In 1879 the Weekly Arizona Mine
r newspaper saw a plague of fire coming to the city as clearly as I could see those barroom signs. “At least four deep wells should be made on our public plaza which might be the means of saving our town should a fire break out in the wooden buildings on Montezuma Street,” the newspaper pleaded. “We can’t afford a fire just yet.”2
It was natural that the newspaper would take on “that all destroying fiend of fire.” A blaze in the 1870s had damaged much of the publication’s equipment. Another had burned its printing office, several stores, and the Palace. The newspaper’s editor, Samuel N. Holmes, burned to death in his room at the Sherman House hotel in 1884. The paper’s headlines called that blaze “The Severest Visitation of the Fire Fiend the City of Prescott Has Ever Experienced.”3 A few months later another headline reported a “Bath House, Laundries, Opium Dens and Chinese Joss House Swept Out of Existence” in “another disastrous fire.”

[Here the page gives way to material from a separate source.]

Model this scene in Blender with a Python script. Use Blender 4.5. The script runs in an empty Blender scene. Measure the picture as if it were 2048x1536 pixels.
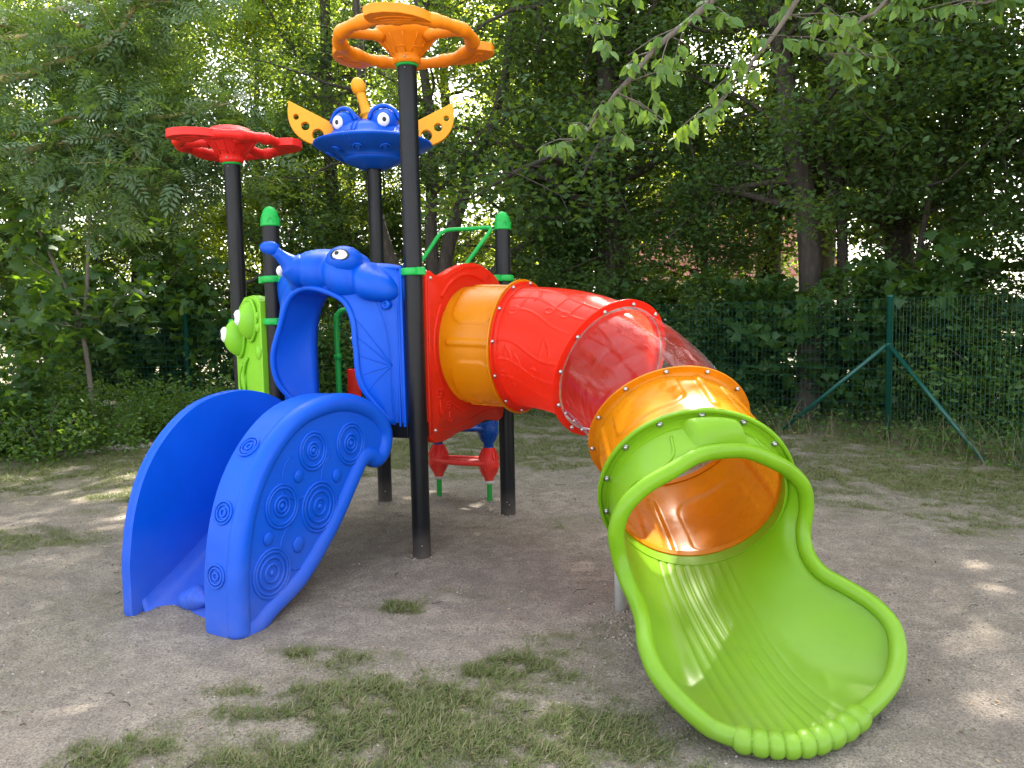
import bpy, math, random
import numpy as np
from mathutils import Vector, Matrix
from mathutils.geometry import tessellate_polygon

# ------------------------------------------------------------------ camera, sky, sun, exposure
scene = bpy.context.scene
COL = scene.collection
FOCAL, PITCH, ROLL, EYE = 1555.0, 0.0862, -0.0198, 1.51

def cam_axes():
    cp, sp = math.cos(PITCH), math.sin(PITCH)
    f = np.array([0, cp, -sp]); r = np.array([1.0, 0, 0]); u = np.array([0, sp, cp])
    c, s = math.cos(ROLL), math.sin(ROLL)
    return c*r + s*u, -s*r + c*u, f
_r, _u, _f = cam_axes()
cam_data = bpy.data.cameras.new('camera')
cam = bpy.data.objects.new('camera', cam_data); COL.objects.link(cam)
cam_data.sensor_fit = 'HORIZONTAL'; cam_data.sensor_width = 36.0
cam_data.lens = FOCAL/2048*36
cam_data.clip_start = 0.05; cam_data.clip_end = 1000
M = Matrix([[_r[0], _u[0], -_f[0], 0], [_r[1], _u[1], -_f[1], 0], [_r[2], _u[2], -_f[2], EYE], [0, 0, 0, 1]])
cam.matrix_world = M
scene.camera = cam

SUN_EL, SUN_ROT = math.radians(46), math.radians(15)      # rotation clockwise from +Y
world = bpy.data.worlds.new("World"); scene.world = world; world.use_nodes = True
wn = world.node_tree.nodes; wl = world.node_tree.links
bg = wn['Background']; sky = wn.new('ShaderNodeTexSky'); sky.sky_type = 'NISHITA'
sky.sun_disc = False; sky.sun_elevation = SUN_EL; sky.sun_rotation = SUN_ROT
sky.air_density = 1.0; sky.dust_density = 2.5; sky.ozone_density = 1.0
hs_n = wn.new('ShaderNodeHueSaturation'); hs_n.inputs['Saturation'].default_value = .42
tint = wn.new('ShaderNodeMix'); tint.data_type = 'RGBA'; tint.blend_type = 'MULTIPLY'; tint.inputs[0].default_value = 1; tint.inputs[7].default_value = (1.0, .985, .95, 1)
wl.new(sky.outputs[0], hs_n.inputs['Color']); wl.new(hs_n.outputs[0], tint.inputs[6]); wl.new(tint.outputs[2], bg.inputs[0]); bg.inputs[1].default_value = 0.15
sd = bpy.data.lights.new('sun', 'SUN'); so = bpy.data.objects.new('sun', sd); COL.objects.link(so)
sd.energy = 4.1; sd.angle = math.radians(0.5); sd.color = (1.0, 0.93, 0.82)
to_sun = Vector((math.sin(SUN_ROT)*math.cos(SUN_EL), math.cos(SUN_ROT)*math.cos(SUN_EL), math.sin(SUN_EL)))
so.rotation_euler = to_sun.to_track_quat('Z', 'Y').to_euler(); so.location = (0, 0, 30)
scene.view_settings.view_transform = 'Standard'; scene.view_settings.look = 'None'
scene.view_settings.gamma = 1.0; scene.view_settings.use_curve_mapping = False
scene.view_settings.exposure = 2.72
scene.render.engine = 'CYCLES'
cy = scene.cycles
cy.max_bounces = 7; cy.diffuse_bounces = 4; cy.glossy_bounces = 3; cy.transmission_bounces = 5
cy.transparent_max_bounces = 12; cy.use_denoising = True; cy.sample_clamp_indirect = 6.0
cy.caustics_reflective = False; cy.caustics_refractive = False

# ------------------------------------------------------------------ helpers
rng = np.random.default_rng(7)
TAU = 2*math.pi

def tag(o, label=None, cat=None, group=None, kind=None):
    if label: o['label'] = label
    if cat: o['category'] = cat
    if group: o['group'] = group
    if kind: o['kind'] = kind
    return o

def empty(name, loc=(0, 0, 0), parent=None):
    o = bpy.data.objects.new(name, None); COL.objects.link(o); o.location = loc
    if parent: o.parent = parent
    return o

def obj(name, me, parent=None, mat=None):
    o = bpy.data.objects.new(name, me); COL.objects.link(o)
    if parent: o.parent = parent
    if mat is not None and not me.materials: me.materials.append(mat)
    return o

def quads_mesh(name, V, F, smooth=True, attr=None):
    """V (n,3); F (m,k) equal sided faces."""
    V = np.asarray(V, np.float32); F = np.asarray(F, np.int32)
    me = bpy.data.meshes.new(name)
    me.vertices.add(len(V)); me.vertices.foreach_set('co', V.ravel())
    m, k = F.shape
    me.loops.add(m*k); me.loops.foreach_set('vertex_index', F.ravel())
    me.polygons.add(m); me.polygons.foreach_set('loop_start', np.arange(0, m*k, k, dtype=np.int32))
    me.polygons.foreach_set('loop_total', np.full(m, k, np.int32))
    me.update(calc_edges=True)
    if smooth: me.polygons.foreach_set('use_smooth', np.ones(m, bool))
    if attr:
        for nm, a in attr.items():
            at = me.attributes.new(nm, 'FLOAT', 'POINT'); at.data.foreach_set('value', np.asarray(a, np.float32).ravel())
    me.update()
    return me

class MB:
    """collects polygons of one part and links them as one mesh object"""
    def __init__(s): s.v = []; s.f = []
    def add(s, V, F):
        n = len(s.v); s.v += [tuple(map(float, p)) for p in V]; s.f += [tuple(int(i)+n for i in q) for q in F]; return s
    def build(s, name, mat, parent=None, smooth=True, bevel=0, solid=0, sub=0, auto=None):
        me = bpy.data.meshes.new(name); me.from_pydata(s.v, [], s.f); me.update()
        if smooth: me.polygons.foreach_set('use_smooth', [True]*len(me.polygons))
        if auto: me.set_sharp_from_angle(angle=math.radians(auto))
        o = obj(name, me, parent, mat)
        if solid:
            m = o.modifiers.new('solid', 'SOLIDIFY'); m.thickness = solid; m.offset = 0
        if bevel:
            m = o.modifiers.new('bevel', 'BEVEL'); m.width = bevel; m.segments = 3; m.limit_method = 'ANGLE'; m.angle_limit = math.radians(40); m.harden_normals = True
        if sub:
            m = o.modifiers.new('sub', 'SUBSURF'); m.levels = sub; m.render_levels = sub
        return o

def unit(v):
    v = np.asarray(v, float); return v/np.linalg.norm(v)

def frames(P, closed=False):
    P = np.asarray(P, float); n = len(P)
    T = np.roll(P, -1, 0)-np.roll(P, 1, 0)
    if not closed: T[0] = P[1]-P[0]; T[-1] = P[-1]-P[-2]
    T /= np.linalg.norm(T, axis=1)[:, None]+1e-12
    ref = np.array([0, 0, 1.0]) if abs(T[0][2]) < .9 else np.array([1.0, 0, 0])
    A = []; a = unit(np.cross(T[0], ref))
    for i in range(n):
        a = a-T[i]*(a@T[i]); a = a/np.linalg.norm(a); A.append(a.copy())
    A = np.array(A)
    if closed:
        # spread the twist
        a2 = A[-1]-T[0]*(A[-1]@T[0]); a2 /= np.linalg.norm(a2)
        ang = math.atan2(np.cross(a2, A[0])@T[0], a2@A[0])
        for i in range(n):
            w = ang*i/n; b = np.cross(T[i], A[i]); A[i] = A[i]*math.cos(w)+b*math.sin(w)
    return T, A, np.cross(T, A)

def tube(mb, P, R, k=10, closed=False, caps=True, flat=1.0):
    P = np.asarray(P, float); n = len(P); R = np.broadcast_to(np.asarray(R, float), (n,))
    T, A, B = frames(P, closed)
    t = np.arange(k)*TAU/k
    V = (P[:, None, :]+R[:, None, None]*(np.cos(t)[None, :, None]*A[:, None, :]+flat*np.sin(t)[None, :, None]*B[:, None, :])).reshape(-1, 3)
    F = []
    for i in range(n if closed else n-1):
        j = (i+1) % n
        for q in range(k):
            F.append((i*k+q, i*k+(q+1) % k, j*k+(q+1) % k, j*k+q))
    if caps and not closed:
        F.append(tuple(range(k))[::-1]); F.append(tuple((n-1)*k+q for q in range(k)))
    return mb.add(V, F)

def lathe(mb, prof, n=32, loc=(0, 0, 0), axis=None, scale=(1, 1)):
    """prof: (r,z); axis: optional 3x3 columns (x,y,z)"""
    t = np.arange(n)*TAU/n; V = []
    for r, z in prof:
        r = max(r, 1e-4)
        for a in t: V.append((r*math.cos(a)*scale[0], r*math.sin(a)*scale[1], z))
    V = np.array(V)
    if axis is not None: V = V@np.asarray(axis).T
    V = V+np.asarray(loc)
    F = []
    for i in range(len(prof)-1):
        for q in range(n): F.append((i*n+q, i*n+(q+1) % n, (i+1)*n+(q+1) % n, (i+1)*n+q))
    F.append(tuple(range(n))[::-1]); F.append(tuple((len(prof)-1)*n+q for q in range(n)))
    return mb.add(V, F)

def ellipsoid(mb, c, r, axes=None, n=24, m=14):
    prof = [(math.sin(a), -math.cos(a)) for a in np.linspace(0.02, math.pi-.02, m)]
    V = []
    for rr, z in prof:
        for a in np.arange(n)*TAU/n: V.append((rr*math.cos(a)*r[0], rr*math.sin(a)*r[1], z*r[2]))
    V = np.array(V)
    if axes is not None: V = V@np.asarray(axes, float)      # rows are the axes
    V = V+np.asarray(c)
    F = []
    for i in range(m-1):
        for q in range(n): F.append((i*n+q, i*n+(q+1) % n, (i+1)*n+(q+1) % n, (i+1)*n+q))
    F.append(tuple(range(n))[::-1]); F.append(tuple((m-1)*n+q for q in range(n)))
    return mb.add(V, F)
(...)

On July 4, 1883, a fire destroyed many of the buildings around Courthouse Plaza, including much of Whiskey Row, despite the “fire wells” on all four corners of the square. Five years later, as a white building and a jagged bloom of flame carved into the timeline note, another fire destroyed much of downtown east of the plaza.4 That same year, according to the next engraving, Prescott founded what is now the world’s oldest rodeo. A list of the presidents of the rodeo are carved into the sidewalk, concluding with J. C. Trujillo, who made enough money riding broncos to purchase a ranch in the county and has been running Prescott’s Frontier Days for decades. The rodeo had its struggles, and if it weren’t for some of its supporters taking second mortgages on their homes to keep it running, it would have closed in the 1980s.
Prescott also has Arizona’s oldest fire department, but its founding and fire chiefs aren’t noted in the walkway.